Nous comptons donc trois lieux de narration, correspondant à trois points de vue différents : 1. L’extérieur du train, livre fragmentaire de géographie d’un pays dont on ne saura que très peu de choses. Depuis cet extérieur, on ne peut
a priori rien savoir des autres lieux de narration, à l’exception des informations données par les fenêtres du train. Ensuite, vient 2. l’intérieur du train. Ces passagers ont eux aussi une connaissance fragmentaire de l’espace qu’ils traversent (ils ne le voient qu’à travers les fenêtres, alors que le lecteur a lui accès à d’autres angles de vue). Mais eux seuls connaissent le but de leur voyage. Enfin, vient 3. le lecteur. Lui semble traverser le livre comme le train traverse ces paysages. Les cases constituent les fenêtres des wagons et le style vif et sans parole de Yokoyama invite à parcourir le livre de manière rapide. Par sa lecture, le lecteur traverse le livre comme le train traverse ces régions.

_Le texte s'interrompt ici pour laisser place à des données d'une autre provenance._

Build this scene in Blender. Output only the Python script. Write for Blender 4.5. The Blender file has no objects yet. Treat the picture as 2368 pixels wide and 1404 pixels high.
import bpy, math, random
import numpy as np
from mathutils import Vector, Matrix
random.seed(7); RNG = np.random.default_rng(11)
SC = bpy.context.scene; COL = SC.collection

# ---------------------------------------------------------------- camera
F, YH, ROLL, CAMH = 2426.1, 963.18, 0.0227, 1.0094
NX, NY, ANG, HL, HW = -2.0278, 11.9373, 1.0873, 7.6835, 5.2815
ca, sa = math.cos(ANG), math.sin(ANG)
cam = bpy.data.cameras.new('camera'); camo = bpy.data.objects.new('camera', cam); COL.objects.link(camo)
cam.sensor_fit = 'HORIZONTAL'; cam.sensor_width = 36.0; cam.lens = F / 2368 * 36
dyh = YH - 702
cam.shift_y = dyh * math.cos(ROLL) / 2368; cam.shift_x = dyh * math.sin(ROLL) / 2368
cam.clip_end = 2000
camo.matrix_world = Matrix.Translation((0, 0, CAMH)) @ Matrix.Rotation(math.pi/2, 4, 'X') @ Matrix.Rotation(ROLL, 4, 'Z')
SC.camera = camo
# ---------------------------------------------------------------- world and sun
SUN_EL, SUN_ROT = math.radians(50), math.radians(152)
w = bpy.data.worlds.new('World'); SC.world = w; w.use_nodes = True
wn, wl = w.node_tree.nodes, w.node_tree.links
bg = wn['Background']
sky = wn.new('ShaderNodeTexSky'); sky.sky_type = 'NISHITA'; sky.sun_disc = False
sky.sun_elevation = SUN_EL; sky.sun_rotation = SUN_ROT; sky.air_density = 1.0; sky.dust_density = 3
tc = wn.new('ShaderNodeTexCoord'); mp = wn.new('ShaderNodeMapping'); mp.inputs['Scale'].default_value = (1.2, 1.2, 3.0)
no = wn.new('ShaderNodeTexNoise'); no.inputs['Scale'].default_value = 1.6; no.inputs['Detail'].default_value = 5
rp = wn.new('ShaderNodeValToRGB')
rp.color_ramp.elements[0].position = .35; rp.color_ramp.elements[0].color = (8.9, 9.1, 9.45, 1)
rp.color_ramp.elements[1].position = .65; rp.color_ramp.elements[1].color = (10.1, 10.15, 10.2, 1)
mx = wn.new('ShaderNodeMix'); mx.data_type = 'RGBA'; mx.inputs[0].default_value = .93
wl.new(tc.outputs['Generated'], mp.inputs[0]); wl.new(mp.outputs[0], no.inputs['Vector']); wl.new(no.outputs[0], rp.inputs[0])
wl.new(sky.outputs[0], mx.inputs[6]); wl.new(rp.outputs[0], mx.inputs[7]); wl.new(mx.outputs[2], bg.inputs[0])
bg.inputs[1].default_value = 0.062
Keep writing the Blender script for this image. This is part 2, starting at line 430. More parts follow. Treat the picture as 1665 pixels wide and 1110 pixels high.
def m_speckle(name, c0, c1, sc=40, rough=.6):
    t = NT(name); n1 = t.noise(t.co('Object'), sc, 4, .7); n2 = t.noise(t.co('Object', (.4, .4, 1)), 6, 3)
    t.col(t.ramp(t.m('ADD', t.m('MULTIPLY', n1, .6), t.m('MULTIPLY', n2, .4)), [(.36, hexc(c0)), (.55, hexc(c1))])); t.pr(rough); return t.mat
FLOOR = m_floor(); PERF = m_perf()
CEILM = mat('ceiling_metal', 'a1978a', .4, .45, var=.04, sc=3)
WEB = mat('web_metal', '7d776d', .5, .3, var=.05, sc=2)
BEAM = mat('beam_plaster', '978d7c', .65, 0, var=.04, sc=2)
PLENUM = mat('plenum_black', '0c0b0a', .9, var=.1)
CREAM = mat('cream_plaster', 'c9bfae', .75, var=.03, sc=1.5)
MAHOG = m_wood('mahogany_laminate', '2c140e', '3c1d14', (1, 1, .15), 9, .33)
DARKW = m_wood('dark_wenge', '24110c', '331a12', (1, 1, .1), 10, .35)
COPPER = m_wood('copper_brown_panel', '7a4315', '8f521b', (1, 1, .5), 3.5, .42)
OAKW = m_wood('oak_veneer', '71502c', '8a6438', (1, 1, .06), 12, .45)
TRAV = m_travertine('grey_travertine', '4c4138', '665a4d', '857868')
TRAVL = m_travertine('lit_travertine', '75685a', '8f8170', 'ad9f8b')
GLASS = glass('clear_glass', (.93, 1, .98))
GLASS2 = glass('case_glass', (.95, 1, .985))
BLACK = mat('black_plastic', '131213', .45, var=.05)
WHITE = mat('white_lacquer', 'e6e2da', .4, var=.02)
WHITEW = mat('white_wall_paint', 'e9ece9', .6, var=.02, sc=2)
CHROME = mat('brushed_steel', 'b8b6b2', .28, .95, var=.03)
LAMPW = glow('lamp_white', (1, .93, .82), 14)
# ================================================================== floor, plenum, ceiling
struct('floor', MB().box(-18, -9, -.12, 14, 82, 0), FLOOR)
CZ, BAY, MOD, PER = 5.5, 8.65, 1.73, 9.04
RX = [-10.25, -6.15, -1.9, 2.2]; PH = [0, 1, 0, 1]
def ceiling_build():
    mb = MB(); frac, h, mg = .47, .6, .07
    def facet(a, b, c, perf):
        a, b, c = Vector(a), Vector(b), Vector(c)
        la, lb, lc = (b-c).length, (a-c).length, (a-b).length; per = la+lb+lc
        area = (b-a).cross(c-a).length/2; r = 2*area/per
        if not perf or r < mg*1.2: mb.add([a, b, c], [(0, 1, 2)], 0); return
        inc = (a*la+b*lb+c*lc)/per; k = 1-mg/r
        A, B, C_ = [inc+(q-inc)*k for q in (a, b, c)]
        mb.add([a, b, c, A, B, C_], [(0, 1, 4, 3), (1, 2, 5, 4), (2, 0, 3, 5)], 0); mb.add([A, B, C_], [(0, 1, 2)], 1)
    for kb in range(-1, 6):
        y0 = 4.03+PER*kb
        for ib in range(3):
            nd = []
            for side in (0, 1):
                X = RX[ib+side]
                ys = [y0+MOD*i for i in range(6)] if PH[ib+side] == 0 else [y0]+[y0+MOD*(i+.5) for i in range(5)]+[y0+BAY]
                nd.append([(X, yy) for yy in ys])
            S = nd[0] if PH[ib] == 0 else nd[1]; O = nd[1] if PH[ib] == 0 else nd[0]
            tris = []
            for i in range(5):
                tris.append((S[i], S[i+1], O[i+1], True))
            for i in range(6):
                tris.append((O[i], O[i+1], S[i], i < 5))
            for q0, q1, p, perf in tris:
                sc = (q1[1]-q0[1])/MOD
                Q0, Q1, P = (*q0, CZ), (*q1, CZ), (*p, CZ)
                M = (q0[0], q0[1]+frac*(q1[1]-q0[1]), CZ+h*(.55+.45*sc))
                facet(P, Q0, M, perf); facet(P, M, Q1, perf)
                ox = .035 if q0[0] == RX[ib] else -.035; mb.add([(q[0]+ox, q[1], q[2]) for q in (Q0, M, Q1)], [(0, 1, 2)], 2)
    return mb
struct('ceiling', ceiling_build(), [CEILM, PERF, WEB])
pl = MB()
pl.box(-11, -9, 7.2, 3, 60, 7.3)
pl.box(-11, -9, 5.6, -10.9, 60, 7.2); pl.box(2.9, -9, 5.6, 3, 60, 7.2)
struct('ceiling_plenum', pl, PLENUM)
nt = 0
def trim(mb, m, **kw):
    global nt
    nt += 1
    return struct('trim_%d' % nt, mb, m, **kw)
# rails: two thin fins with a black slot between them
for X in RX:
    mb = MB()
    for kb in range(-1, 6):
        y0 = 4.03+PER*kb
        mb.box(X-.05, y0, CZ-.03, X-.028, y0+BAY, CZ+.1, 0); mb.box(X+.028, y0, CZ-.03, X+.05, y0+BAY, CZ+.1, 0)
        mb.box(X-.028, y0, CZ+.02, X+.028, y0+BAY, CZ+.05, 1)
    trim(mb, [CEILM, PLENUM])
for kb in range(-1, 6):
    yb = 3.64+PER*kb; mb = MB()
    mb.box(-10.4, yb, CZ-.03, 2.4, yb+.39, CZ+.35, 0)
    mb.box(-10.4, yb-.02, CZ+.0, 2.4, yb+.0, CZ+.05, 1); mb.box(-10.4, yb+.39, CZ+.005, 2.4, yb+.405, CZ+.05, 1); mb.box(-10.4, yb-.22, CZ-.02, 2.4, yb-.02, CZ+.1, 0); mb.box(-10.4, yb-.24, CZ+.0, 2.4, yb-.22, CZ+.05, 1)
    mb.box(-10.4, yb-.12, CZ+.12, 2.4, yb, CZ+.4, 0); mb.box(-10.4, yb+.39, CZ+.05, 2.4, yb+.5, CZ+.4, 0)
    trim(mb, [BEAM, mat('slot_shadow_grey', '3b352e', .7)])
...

Voyage souligne le caractère fragmentaire de la case. Elle ne donne qu’une information partielle du monde qu’elle décrit… et plus que le signifiant, celle-ci donne à partager une esthétique qui finit par former un langage. Le lecteur de bande dessinée apparaît donc comme un passager qui regarderait à travers des fenêtres découpées par l’auteur pour lui. Avec
Voyage, Yokoyama signe une belle métaphore sur la bande dessinée et plus généralement la lecture.